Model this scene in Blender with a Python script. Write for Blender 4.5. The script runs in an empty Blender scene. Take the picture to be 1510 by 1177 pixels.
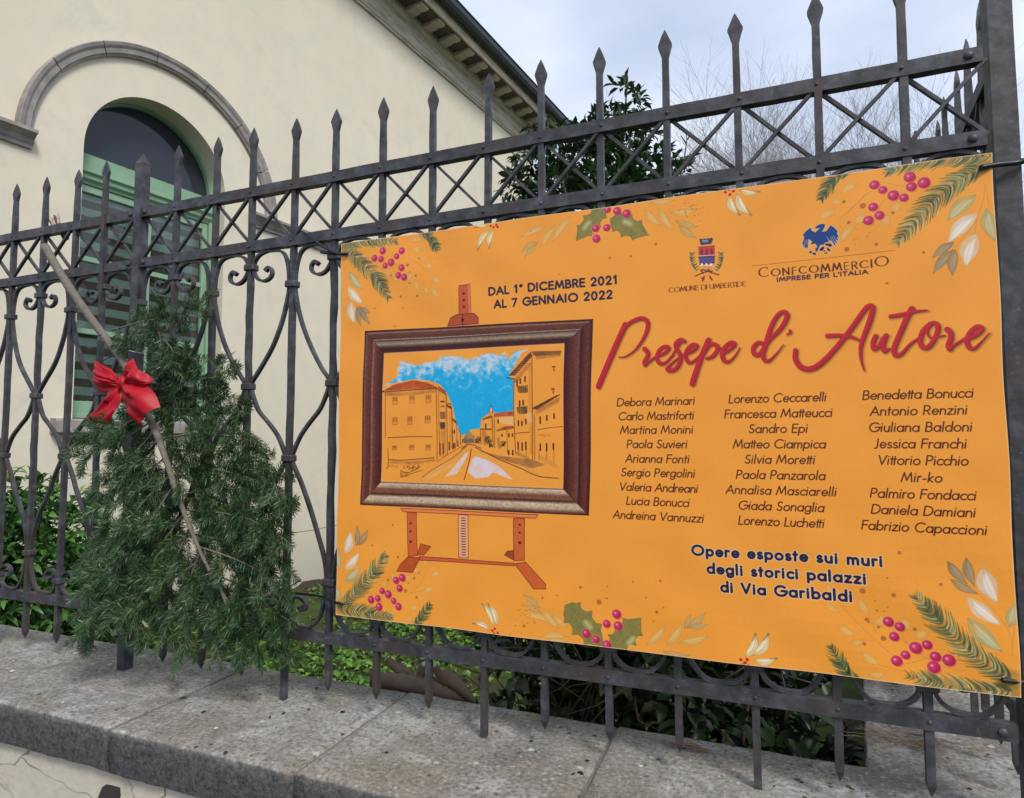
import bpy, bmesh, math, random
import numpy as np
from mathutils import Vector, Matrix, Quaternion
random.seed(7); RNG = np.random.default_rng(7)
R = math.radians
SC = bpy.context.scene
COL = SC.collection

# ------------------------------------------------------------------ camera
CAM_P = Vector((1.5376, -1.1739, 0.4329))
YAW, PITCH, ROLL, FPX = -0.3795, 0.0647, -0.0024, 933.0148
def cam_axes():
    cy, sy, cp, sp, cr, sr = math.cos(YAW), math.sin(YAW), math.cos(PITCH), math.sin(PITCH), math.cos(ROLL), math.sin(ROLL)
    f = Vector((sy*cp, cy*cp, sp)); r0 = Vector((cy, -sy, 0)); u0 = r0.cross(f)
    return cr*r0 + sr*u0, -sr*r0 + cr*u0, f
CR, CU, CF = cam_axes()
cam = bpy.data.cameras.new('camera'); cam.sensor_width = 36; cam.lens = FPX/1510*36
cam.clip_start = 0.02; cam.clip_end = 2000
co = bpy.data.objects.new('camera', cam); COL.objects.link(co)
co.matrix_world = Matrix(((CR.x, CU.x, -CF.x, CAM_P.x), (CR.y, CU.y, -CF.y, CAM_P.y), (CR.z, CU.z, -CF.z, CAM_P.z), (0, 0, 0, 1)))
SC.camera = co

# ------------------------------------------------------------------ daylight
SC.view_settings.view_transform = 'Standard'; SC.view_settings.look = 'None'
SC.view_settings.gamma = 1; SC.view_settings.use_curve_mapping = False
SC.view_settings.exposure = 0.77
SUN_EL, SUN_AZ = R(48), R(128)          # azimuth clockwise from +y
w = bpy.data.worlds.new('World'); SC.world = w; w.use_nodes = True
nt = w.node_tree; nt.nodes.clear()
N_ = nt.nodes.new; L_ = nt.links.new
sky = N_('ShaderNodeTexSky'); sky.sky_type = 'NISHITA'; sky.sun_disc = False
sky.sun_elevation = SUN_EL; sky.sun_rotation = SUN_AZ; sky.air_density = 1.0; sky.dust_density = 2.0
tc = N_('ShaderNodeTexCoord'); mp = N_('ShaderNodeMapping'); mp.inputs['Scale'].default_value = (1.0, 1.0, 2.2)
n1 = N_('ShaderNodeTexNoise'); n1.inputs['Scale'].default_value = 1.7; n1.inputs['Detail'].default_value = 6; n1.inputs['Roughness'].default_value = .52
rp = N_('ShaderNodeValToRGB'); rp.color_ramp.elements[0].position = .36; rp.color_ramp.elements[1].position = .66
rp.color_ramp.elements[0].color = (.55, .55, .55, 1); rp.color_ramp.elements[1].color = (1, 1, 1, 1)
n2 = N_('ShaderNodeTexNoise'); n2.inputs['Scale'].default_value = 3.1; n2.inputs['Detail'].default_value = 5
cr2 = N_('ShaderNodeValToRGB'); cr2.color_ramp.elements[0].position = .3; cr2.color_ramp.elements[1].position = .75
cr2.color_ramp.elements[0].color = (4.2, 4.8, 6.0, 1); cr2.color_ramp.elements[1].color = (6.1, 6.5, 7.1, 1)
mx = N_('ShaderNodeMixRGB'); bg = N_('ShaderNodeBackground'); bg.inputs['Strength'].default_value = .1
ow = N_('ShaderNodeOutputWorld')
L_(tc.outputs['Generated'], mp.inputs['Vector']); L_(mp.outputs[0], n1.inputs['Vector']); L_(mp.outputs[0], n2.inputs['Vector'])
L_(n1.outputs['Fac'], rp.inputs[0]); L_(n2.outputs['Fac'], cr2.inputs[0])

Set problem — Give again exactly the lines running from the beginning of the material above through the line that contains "COL = SC.collection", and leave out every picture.

Worked answer —
Model this scene in Blender with a Python script. Write for Blender 4.5. The script runs in an empty Blender scene. Take the picture to be 1510 by 1177 pixels.
import bpy, bmesh, math, random
import numpy as np
from mathutils import Vector, Matrix, Quaternion
random.seed(7); RNG = np.random.default_rng(7)
R = math.radians
SC = bpy.context.scene
COL = SC.collection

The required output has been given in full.